Por outro lado, considera ser um dever ético das organizações a integração de pessoas com deficiência nas suas estruturas, não por caridade, mas porque é o mais correto a fazer. Sobretudo numa altura em que se teme a falta de talento qualificado para as novas profissões e para os chamados ‘empregos verdes’, rejeitar uma importante fatia da população ativa com base em preconceitos ou porque ‘dá trabalho’ seria contrário aos objetivos do desenvolvimento das próprias organizações, além de contrair os Objetivos do Desenvolvimento Sustentável, em especial o número 11, que pretende “tornar as cidades e comunidades inclusivas, seguras, resilientes e sustentáveis”.

Por fim, o último desafio destacado por Margarida Couto prende-se com o impacto das empresas na comunidade.

“As empresas não são ilhas.
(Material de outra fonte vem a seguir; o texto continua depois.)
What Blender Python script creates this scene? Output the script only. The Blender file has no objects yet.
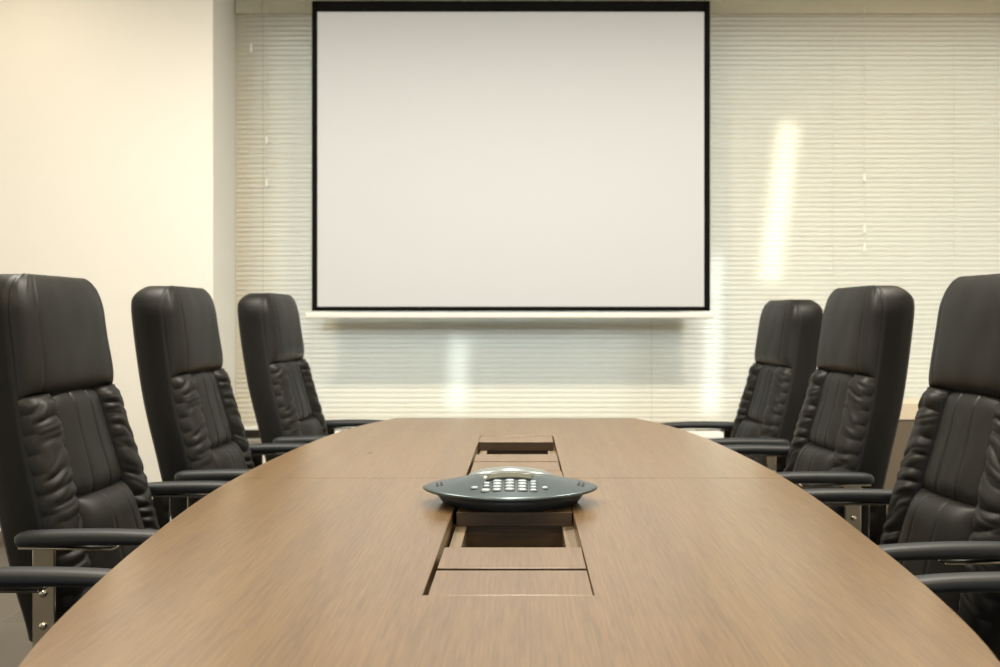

Existem em sociedades”, afirmou, acrescentando que essas organizações devem ser agentes ativos e participativos da vida das comunidades em que atuam, procurando retribuir e contribuir para o seu bom desenvolvimento.

E traçou uma linha entre os problemas sociais e os efeitos das alterações climáticas, explicando que responder às crises planetárias é também responder aos desafios sociais, uma vez que são as comunidades que estão mais vulneráveis à partida que mais sofrem os priores efeitos.

Mudar a forma como se faz negócio para garantir que é possível continuar a fazê-lo

Segundo um estudo feito em 2017 pela organização sem fins lucrativos CDP, apenas 100 empesas eram responsáveis por cerca de 70% de todas as emissões globais de gases com efeito de estufa desde 1988. Uma outra investigação, publicada na ‘Nature Climate Change’ em 2020 pela University College London e pela Tianjin University, revelou que as emissões das cadeias de fornecimento globais das empresas multinacionais emitem cerca de um quinto de todas as emissões de dióxido de carbono a nível mundial.

Hoje já serão poucos os que rejeitam o papel das alterações climáticas como fator de instabilidade social e económica, sobretudo em países mais pobres, que são também os mais expostos a esses impactos. E sem sociedades estáveis, dificilmente as empresas conseguem singrar.

Por isso, todas as vertentes nos ESG devem ser mobilizadas em conjunto, de forma articulada e com visão de longo-prazo, sabendo sempre que as ‘dores de crescimento’ são inevitáveis, mas que o resultado será o melhor para todos, empresas e sociedades.

Citando a célebre antropóloga norte-americana Margaret Mead, Pedro Castro e Almeida, Presidente Executivo do Santander Portugal, deixou uma mensagem a todas as empresas e organizações que querem fazer mais e melhor e ser cada vez mais sustentáveis: “Nunca duvidem que um pequeno grupo de indivíduos totalmente comprometidos pode mudar o mundo”.